God’s home
Today’s readings: Ex. 34, 4-6.8-9; 2 Cor. 13, 11-13; Jn 3, 16-18. God’s identity is hard to define. We believe in the revelation of a God who, while remaining holy and shrouded in mystery, is ‘God with us’. God is not a concept. In the Scriptures, God...
Today’s readings: Ex. 34, 4-6.8-9; 2 Cor. 13, 11-13; Jn 3, 16-18.
God’s identity is hard to define. We believe in the revelation of a God who, while remaining holy and shrouded in mystery, is ‘God with us’. God is not a concept. In the Scriptures, God narrates Himself through the lives of people, giving true glimpses of Himself and disclosing His human face.
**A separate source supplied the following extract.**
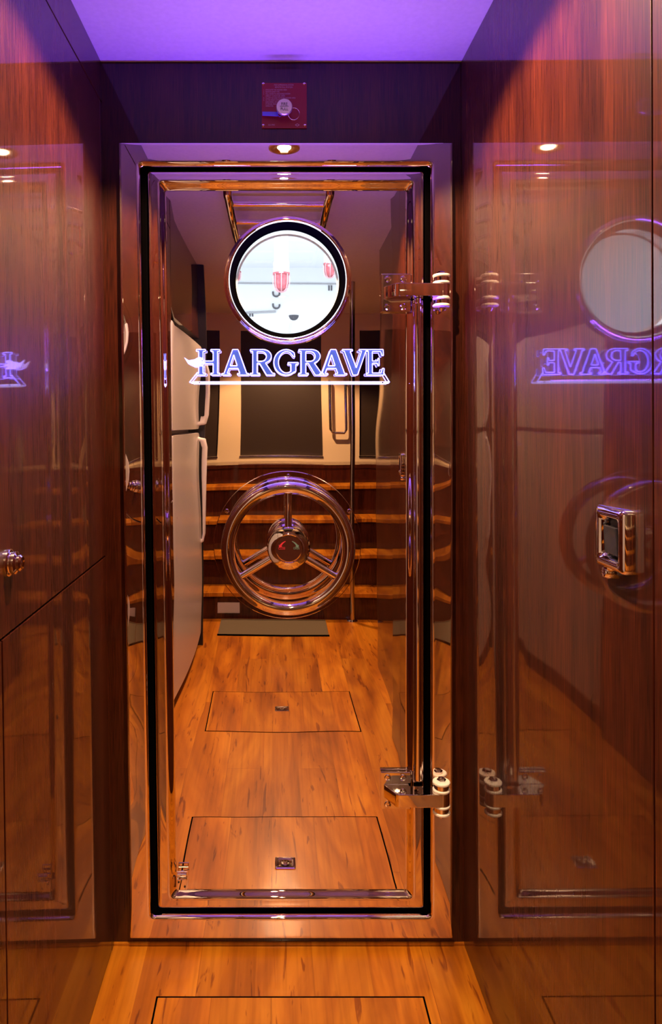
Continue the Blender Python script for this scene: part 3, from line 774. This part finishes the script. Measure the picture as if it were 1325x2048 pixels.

In her book The Kindness of God, Janet Martin Soskice says there are biblical titles of God appropriate to offices of governance, for instance, where God is Lord, King and Judge. And there are most intimate titles which represent the offices of love – Father, Brother, Son, Spouse, Lover.
Soskice considers these latter titles as mutually implying ‘kinship’ titles, because if I am your kin, then you are mine. “To claim that God is our father, or Christ our brother, is thus to make a strong claim not only about God but about us.”
A concept with which we all become familiar in early childhood is God’s anger. God is often depicted as touchy, sad, easy to hurt, in pain by whatever wrong we might commit even if it’s what we used to call ‘venial’ sins. Much of this may have been pure projection and it may have caused damage to some in their spiritual development.
Today’s readings seem to belie much of our conceptualisations. The God we believe in is not judgmental. Belief in God cannot be a mere projection of a supreme entity with a watchful big eye on what is going on in the world and in no way respecting our privacy or liberty.
There is a radical difference between certain texts knotty with speculative disquisitions about God and texts like Julian of Norwich’s The Revelation of Divine Love. They are hardly speaking of the same God. Julian of Norwich says: “I saw truly that our Lord was never angry, nor ever shall be, for He is God”.
There is strong contrast in the first reading between Moses with the two tablets of stone and the Lord who descended in the form of a cloud and disclosed himself as “a God of tenderness and compassion, slow to anger, rich in kindness and faithfulness”. Christian experience cannot reduce itself to the written law.
In the Gospel reading Nicodemus is fundamentally stuck in his argumentation with Jesus. He fails miserably to recognise Jesus for who he was and was not touched or moved by Jesus’ words that “God loved the world so much that He gave His only son, so that everyone who believes in him may not be lost”.
The cloud in Exodus recalls The Cloud of Unknowing, the 14th century classic of spirituality that assumes that because we cannot really know God we should set aside our intellect and imagination and simply rest in silence before God’s mystery. Like Moses who entered the cloud on Mt Sinai, our grasp of God remains often obscure, shadowy and shaky. This same dark cloud weighs heavily today on our culture.
The emerging new militant atheism is provoking what David Bentley Hart in his book, Atheist Delusions, calls tirades against religion in the bid to avoid the imminence of a new ‘theocracy’. In the past years we had a replay of Dan Brown’s Da Vinci Code with Philip Pullman’s atheist fantasy trilogy aimed at children, His Dark Materials.
The ‘doubt’ of David Hume in the 18th century and the diatribes of Voltaire and Diderot in despising Christianity for what it actually was may have been beneficial for religion. But there are today brands of atheism consisting of vacuous arguments built mainly on historical ignorance. Intellectual honesty should open our eyes to the way we still speak of God as if He were an earthly being to whom we just owe devotion. But is God all we say He is?
Our understanding of God projected a Christianity that left its mark on the development of Western civilisation. What will happen now that this influence seems to be disappearing? We should take care not to throw the baby out with the bathwater. We cannot hate the world God loved so much. It’s our home and God’s too.